AIM - Please set down exactly the lines of the listing below from the line containing "Keep writing the" through the line containing "tree('round_leaf_tree', 'small leaved", both lines included, leaving out all other lines.

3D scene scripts
────────
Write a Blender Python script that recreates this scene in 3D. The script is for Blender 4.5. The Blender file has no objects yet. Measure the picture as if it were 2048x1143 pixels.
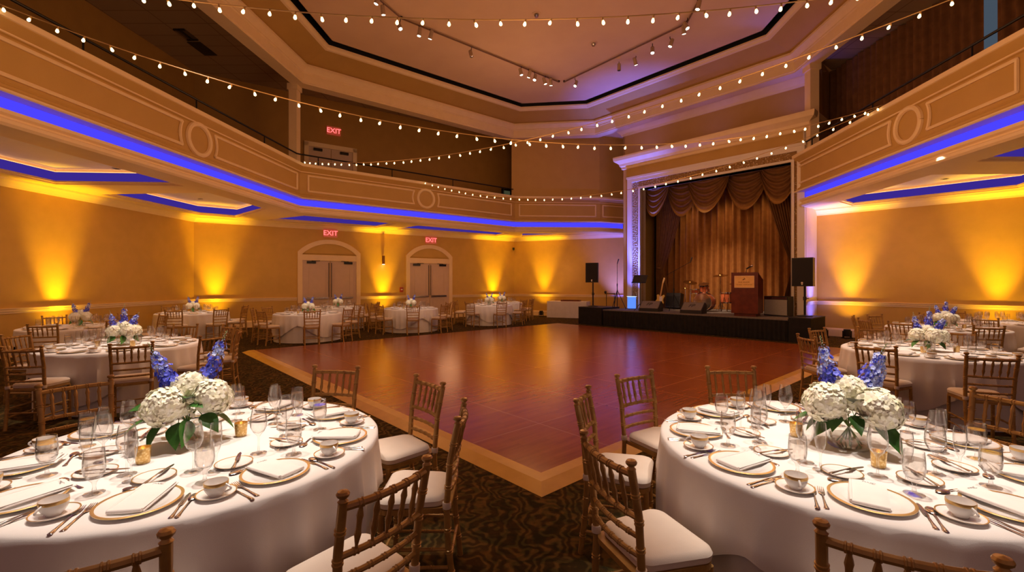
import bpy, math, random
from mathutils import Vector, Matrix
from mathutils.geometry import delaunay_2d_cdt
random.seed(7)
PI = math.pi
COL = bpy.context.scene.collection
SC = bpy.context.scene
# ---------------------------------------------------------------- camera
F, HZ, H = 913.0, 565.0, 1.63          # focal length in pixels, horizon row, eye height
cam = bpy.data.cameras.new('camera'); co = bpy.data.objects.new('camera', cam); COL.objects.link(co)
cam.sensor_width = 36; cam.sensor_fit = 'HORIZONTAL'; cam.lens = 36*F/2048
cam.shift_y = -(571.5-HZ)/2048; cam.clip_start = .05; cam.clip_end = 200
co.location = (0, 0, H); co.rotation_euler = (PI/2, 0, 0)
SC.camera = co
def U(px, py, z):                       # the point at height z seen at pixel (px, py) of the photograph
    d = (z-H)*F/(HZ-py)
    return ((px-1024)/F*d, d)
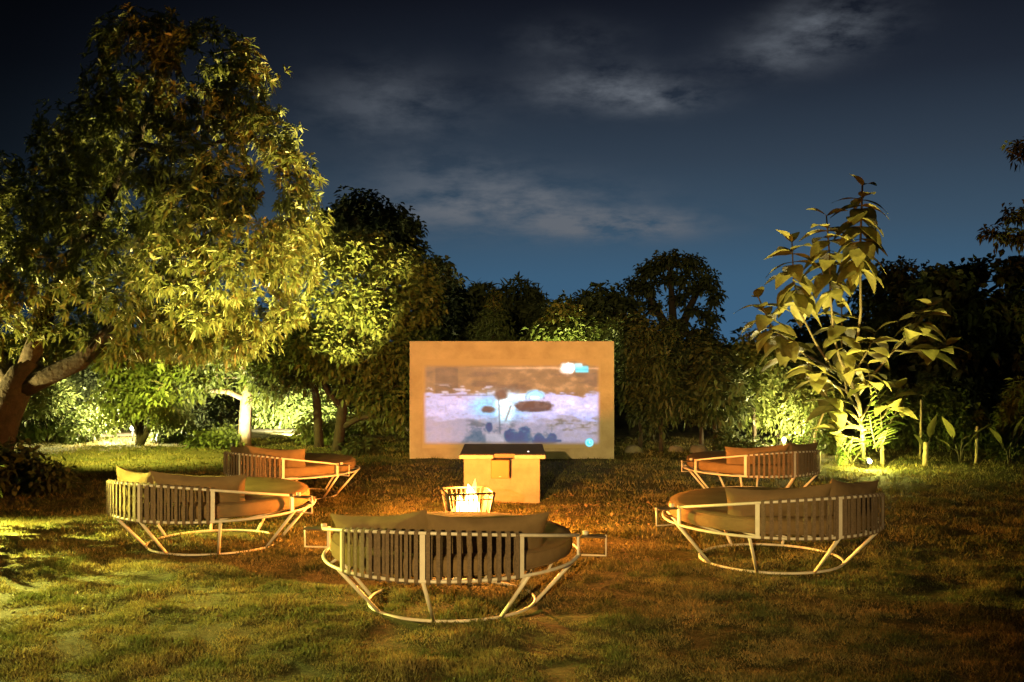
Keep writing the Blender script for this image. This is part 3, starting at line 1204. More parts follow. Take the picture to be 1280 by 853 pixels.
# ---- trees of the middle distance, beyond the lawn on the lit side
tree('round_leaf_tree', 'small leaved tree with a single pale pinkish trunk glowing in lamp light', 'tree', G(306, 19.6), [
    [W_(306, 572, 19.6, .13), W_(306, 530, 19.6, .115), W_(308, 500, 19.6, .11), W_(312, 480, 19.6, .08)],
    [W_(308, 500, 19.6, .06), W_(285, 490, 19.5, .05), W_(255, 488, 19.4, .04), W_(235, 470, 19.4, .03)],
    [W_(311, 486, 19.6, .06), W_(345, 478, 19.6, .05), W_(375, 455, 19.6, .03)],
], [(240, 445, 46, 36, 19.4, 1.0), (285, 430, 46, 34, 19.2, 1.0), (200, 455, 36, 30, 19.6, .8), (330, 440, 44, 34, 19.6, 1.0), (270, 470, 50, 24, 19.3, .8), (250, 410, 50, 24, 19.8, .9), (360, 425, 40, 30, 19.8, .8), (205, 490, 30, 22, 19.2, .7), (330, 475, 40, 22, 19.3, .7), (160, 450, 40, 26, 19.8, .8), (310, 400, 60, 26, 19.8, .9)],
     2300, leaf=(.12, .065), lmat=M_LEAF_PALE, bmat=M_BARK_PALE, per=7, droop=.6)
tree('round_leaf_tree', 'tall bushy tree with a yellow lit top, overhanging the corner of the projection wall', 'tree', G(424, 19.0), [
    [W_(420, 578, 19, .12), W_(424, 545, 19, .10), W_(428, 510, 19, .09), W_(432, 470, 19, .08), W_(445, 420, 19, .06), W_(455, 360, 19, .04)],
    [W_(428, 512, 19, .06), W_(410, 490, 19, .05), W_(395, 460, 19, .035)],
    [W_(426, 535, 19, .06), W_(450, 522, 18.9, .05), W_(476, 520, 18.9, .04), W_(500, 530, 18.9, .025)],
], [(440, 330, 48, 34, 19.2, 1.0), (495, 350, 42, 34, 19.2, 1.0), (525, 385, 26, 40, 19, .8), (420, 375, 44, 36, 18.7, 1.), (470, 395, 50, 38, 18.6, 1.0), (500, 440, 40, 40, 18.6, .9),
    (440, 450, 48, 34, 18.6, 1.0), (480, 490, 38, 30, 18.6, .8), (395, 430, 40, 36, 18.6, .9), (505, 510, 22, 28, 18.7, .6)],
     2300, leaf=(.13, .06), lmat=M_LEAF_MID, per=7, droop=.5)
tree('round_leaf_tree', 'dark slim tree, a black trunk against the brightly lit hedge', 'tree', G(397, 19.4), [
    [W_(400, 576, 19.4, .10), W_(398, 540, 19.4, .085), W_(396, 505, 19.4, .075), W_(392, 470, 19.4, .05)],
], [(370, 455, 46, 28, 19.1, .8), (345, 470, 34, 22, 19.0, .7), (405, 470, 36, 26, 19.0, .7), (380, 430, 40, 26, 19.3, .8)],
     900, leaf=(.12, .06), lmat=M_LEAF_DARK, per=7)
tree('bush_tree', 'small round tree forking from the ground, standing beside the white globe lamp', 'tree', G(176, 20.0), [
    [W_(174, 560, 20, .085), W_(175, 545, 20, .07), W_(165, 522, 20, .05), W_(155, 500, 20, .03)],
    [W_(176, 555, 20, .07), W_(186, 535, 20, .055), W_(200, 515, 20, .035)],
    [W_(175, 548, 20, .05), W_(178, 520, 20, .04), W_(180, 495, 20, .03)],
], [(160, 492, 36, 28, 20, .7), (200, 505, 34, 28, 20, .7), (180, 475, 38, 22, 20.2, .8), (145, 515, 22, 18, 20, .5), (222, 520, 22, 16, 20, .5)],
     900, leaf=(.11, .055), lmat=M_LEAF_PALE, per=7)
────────
TASK ANSWER -
Keep writing the Blender script for this image. This is part 3, starting at line 1204. More parts follow. Take the picture to be 1280 by 853 pixels.
# ---- trees of the middle distance, beyond the lawn on the lit side
tree('round_leaf_tree', 'small leaved tree with a single pale pinkish trunk glowing in lamp light', 'tree', G(306, 19.6), [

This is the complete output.